EXPERIMENTAL EXAMPLE 3

Evaluation of Oxygen Gas Generation

(29) The cathode additive prepared in Example 2 or Comparative Example 1, a cathode active material of Li(Ni.sub.0.8Co.sub.0.1Mn.sub.0.1)O.sub.2, an acetylene black conductive material and a PVdF binder were mixed in a weight ratio of 5:80:10:5 in N-methylpyrrolidone solvent to prepare a composition for forming a cathode from each additive. These compositions were each applied to an aluminum current collector, followed by drying and rolling to prepare a cathode of each additive. A Li-metal anode and a PE separator were used to manufacture a coin half-cell type battery of each cathode.

(30) The battery was charged to 4.25 V and stored at 60° C. for 6 weeks. In this experiment, the amount of generated oxygen gas when using the additive of Example 2 and Comparative Example 1 was evaluated using a volumetric method with the principle of Archimedes.

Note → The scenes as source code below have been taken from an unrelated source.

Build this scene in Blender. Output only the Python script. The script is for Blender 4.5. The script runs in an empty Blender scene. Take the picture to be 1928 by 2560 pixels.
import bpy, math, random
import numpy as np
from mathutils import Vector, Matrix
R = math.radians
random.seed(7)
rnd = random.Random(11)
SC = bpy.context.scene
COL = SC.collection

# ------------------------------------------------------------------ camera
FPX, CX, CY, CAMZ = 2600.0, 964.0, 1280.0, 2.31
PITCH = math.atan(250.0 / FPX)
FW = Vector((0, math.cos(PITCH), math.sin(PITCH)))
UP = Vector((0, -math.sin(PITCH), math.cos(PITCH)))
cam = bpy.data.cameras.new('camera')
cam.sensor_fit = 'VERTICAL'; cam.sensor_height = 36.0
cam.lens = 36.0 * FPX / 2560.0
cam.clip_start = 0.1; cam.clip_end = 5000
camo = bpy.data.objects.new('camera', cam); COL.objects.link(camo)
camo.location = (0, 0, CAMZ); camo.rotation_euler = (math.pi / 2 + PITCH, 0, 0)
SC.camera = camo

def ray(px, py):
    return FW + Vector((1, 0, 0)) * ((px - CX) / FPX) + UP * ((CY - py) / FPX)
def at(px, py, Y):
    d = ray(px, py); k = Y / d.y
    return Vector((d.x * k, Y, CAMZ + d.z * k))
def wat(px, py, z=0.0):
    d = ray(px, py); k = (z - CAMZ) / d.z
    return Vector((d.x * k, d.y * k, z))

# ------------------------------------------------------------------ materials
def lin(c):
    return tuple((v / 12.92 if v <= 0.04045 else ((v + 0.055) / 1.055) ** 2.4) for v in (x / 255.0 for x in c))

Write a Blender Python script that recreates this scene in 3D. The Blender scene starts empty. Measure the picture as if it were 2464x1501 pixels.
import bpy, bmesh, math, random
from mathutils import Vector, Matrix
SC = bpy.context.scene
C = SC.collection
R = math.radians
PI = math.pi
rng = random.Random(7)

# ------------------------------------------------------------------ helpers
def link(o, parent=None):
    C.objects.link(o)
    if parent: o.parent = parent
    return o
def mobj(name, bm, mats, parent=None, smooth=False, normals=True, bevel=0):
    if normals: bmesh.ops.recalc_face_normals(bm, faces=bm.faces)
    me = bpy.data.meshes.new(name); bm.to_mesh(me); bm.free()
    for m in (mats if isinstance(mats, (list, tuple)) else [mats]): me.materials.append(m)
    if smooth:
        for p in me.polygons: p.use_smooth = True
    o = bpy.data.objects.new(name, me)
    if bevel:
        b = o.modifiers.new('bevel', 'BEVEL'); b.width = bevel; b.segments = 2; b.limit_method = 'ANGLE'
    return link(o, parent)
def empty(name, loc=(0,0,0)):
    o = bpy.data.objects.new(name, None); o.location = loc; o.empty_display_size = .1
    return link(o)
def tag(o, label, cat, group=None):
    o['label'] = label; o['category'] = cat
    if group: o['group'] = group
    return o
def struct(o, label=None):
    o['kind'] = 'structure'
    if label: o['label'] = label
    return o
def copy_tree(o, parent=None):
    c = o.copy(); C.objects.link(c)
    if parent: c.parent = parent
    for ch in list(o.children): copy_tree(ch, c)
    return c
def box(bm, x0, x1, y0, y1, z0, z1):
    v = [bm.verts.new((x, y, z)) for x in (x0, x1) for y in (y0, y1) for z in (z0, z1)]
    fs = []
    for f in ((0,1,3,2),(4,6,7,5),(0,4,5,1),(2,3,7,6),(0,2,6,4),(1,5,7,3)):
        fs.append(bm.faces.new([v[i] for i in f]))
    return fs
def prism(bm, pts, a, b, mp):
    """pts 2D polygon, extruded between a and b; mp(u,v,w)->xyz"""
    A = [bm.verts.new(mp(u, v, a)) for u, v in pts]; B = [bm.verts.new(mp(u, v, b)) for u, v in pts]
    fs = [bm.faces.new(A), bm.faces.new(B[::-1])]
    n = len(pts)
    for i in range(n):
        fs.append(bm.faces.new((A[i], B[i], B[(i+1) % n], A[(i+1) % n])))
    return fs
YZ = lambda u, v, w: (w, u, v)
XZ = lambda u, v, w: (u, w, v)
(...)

The results are shown in FIG. 6.

(31) Referring to FIG. 6, it was confirmed that the amount of oxygen gas generated during storage after charging was reduced in the case of using the cathode additive of Example 2, compared with the case of using the cathode additive of Comparative Example 1 (Example 2: about 4.2 cm.sup.3 after 6 weeks of storage, versus Comparative Example 1: about 6.0 cm.sup.3 after 6 weeks of storage). This is presumably because the amount of by-products such as lithium oxide (Li.sub.2O) was reduced in the cathode additive of Example 2, thereby reducing the amount of generated oxygen gas derived therefrom.